TASK » Transcribe exactly the span of lines that begins the records and ends with the line holding "R = math.radians", both boundary lines included.

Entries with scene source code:

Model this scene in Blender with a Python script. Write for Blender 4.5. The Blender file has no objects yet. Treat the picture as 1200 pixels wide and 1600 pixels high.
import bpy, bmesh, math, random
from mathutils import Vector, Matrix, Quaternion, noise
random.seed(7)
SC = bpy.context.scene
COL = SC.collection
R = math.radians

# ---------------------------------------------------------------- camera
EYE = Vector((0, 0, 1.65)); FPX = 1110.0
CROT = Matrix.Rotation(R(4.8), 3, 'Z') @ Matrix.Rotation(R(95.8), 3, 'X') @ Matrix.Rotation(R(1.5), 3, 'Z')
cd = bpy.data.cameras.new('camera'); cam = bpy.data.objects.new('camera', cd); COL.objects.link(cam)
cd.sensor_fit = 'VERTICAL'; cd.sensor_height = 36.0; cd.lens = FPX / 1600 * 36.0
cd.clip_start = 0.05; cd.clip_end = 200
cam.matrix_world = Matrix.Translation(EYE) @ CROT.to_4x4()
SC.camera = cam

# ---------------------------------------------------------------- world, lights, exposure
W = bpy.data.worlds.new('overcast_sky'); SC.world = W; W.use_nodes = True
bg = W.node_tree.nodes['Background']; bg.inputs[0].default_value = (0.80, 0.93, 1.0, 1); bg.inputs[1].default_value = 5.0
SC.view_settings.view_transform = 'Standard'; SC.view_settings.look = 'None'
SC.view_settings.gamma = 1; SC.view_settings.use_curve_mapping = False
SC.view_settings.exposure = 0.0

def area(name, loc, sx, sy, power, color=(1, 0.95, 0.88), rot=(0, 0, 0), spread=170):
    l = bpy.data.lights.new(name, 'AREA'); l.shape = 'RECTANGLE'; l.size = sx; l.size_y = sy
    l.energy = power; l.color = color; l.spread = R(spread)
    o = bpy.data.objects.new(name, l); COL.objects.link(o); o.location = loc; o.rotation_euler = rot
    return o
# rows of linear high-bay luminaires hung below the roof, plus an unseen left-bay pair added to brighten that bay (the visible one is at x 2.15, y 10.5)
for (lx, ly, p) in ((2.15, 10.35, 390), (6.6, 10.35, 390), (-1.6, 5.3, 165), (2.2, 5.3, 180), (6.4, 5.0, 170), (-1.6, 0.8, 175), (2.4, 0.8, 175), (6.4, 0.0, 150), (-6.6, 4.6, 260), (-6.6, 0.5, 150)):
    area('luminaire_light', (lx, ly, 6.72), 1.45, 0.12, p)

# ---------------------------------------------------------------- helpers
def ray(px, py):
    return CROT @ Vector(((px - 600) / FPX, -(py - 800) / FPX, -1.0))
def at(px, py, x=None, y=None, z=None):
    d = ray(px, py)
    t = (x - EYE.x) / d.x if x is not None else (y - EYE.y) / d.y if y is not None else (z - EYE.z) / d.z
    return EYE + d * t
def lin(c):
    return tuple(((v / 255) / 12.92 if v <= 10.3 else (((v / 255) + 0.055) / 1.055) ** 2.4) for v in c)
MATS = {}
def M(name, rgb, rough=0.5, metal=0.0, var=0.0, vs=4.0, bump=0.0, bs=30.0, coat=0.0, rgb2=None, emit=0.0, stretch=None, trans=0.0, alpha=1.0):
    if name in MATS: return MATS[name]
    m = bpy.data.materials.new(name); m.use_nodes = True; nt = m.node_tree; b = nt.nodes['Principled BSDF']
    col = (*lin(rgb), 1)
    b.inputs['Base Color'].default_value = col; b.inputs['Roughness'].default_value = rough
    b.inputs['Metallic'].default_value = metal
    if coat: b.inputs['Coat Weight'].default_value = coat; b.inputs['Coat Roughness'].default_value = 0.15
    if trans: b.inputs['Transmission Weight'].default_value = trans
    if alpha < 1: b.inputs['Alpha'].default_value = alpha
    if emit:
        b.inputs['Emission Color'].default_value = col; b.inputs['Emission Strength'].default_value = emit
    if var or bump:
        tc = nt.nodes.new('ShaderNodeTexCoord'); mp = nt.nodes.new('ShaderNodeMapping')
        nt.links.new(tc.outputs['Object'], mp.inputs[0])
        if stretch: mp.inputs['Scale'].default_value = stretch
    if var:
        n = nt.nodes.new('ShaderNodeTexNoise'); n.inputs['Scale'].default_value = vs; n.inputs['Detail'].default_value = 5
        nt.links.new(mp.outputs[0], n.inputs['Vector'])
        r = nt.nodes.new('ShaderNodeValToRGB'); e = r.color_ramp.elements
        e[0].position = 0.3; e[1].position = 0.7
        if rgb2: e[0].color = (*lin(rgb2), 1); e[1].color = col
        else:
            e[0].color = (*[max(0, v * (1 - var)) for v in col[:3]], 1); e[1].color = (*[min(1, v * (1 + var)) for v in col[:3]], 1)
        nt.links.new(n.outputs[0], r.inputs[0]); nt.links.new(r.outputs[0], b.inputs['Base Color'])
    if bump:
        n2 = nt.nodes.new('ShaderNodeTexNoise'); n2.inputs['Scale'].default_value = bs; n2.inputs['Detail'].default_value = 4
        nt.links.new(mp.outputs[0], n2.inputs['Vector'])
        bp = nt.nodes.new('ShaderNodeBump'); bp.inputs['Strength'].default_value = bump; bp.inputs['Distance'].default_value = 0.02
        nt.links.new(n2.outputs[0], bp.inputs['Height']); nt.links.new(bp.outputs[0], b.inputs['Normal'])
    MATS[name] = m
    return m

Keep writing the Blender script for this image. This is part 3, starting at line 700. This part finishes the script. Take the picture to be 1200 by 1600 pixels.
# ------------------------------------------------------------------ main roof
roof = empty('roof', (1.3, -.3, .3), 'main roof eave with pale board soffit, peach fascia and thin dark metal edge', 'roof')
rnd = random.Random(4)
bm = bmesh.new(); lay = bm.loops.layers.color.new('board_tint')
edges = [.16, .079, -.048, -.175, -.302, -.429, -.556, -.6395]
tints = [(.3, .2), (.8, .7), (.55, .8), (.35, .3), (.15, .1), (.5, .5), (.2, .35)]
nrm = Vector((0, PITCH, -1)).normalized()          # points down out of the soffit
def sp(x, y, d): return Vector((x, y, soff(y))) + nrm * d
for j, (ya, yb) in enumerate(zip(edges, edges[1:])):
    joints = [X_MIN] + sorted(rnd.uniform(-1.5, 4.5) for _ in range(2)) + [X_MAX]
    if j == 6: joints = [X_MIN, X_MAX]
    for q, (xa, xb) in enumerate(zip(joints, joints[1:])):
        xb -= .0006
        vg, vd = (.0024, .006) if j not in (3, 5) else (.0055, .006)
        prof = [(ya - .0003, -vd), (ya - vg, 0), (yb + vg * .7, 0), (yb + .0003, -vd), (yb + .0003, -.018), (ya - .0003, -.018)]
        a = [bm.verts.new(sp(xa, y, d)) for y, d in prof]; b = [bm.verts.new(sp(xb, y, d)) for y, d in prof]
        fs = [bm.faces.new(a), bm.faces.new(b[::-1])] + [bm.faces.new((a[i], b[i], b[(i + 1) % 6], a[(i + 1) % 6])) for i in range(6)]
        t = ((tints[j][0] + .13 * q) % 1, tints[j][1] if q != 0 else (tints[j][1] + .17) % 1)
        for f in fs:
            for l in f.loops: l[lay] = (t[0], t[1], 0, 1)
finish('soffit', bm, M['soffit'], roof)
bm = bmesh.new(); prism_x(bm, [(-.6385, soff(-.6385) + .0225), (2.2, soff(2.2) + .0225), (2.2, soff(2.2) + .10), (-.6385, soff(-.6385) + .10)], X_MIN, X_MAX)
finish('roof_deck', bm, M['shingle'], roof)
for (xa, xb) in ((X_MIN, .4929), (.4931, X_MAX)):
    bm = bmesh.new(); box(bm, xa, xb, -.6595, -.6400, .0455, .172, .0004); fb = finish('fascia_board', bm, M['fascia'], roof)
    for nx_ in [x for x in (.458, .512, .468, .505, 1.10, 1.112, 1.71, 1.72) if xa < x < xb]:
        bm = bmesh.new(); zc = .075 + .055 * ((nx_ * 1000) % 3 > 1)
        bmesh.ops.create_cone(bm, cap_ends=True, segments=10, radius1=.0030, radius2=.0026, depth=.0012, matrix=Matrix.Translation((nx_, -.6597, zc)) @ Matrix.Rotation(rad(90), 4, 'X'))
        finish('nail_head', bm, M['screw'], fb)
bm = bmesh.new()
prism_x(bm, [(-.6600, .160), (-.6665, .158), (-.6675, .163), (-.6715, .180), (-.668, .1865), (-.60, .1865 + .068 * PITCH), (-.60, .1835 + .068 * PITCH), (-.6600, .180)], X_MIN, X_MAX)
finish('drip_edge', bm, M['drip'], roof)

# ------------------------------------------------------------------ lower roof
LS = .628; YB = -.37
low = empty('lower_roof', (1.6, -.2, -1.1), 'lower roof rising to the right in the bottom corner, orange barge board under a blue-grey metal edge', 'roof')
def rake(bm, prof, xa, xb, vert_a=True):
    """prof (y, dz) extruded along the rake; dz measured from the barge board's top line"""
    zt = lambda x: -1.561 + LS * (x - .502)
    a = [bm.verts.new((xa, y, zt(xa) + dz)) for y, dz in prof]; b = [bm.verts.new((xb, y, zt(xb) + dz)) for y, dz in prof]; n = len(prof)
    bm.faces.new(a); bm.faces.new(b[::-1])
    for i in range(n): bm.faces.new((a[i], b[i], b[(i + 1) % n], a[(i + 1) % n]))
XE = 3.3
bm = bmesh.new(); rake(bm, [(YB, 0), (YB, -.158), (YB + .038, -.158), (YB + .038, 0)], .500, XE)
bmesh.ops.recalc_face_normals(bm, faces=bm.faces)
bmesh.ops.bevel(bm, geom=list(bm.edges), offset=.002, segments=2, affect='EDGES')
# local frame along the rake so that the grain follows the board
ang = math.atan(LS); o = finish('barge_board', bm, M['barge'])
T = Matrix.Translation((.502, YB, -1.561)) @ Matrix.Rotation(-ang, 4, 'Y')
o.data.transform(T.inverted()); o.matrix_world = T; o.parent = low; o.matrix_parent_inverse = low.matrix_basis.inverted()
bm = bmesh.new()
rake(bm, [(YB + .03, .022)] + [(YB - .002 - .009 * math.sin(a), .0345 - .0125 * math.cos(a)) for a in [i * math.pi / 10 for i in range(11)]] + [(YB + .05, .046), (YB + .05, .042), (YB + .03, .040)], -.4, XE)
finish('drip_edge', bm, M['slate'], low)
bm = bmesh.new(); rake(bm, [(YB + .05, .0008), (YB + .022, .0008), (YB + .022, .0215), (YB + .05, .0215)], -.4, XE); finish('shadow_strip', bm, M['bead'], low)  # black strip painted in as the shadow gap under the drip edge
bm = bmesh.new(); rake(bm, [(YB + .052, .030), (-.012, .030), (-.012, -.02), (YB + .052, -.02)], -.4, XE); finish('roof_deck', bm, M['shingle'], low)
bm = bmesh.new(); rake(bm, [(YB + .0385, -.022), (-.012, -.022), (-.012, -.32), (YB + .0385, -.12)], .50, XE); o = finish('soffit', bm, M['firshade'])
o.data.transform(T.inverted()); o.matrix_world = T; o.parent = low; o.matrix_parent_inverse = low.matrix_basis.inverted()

SOLUTION BELOW »
Model this scene in Blender with a Python script. Write for Blender 4.5. The Blender file has no objects yet. Treat the picture as 1200 pixels wide and 1600 pixels high.
import bpy, bmesh, math, random
from mathutils import Vector, Matrix, Quaternion, noise
random.seed(7)
SC = bpy.context.scene
COL = SC.collection
R = math.radians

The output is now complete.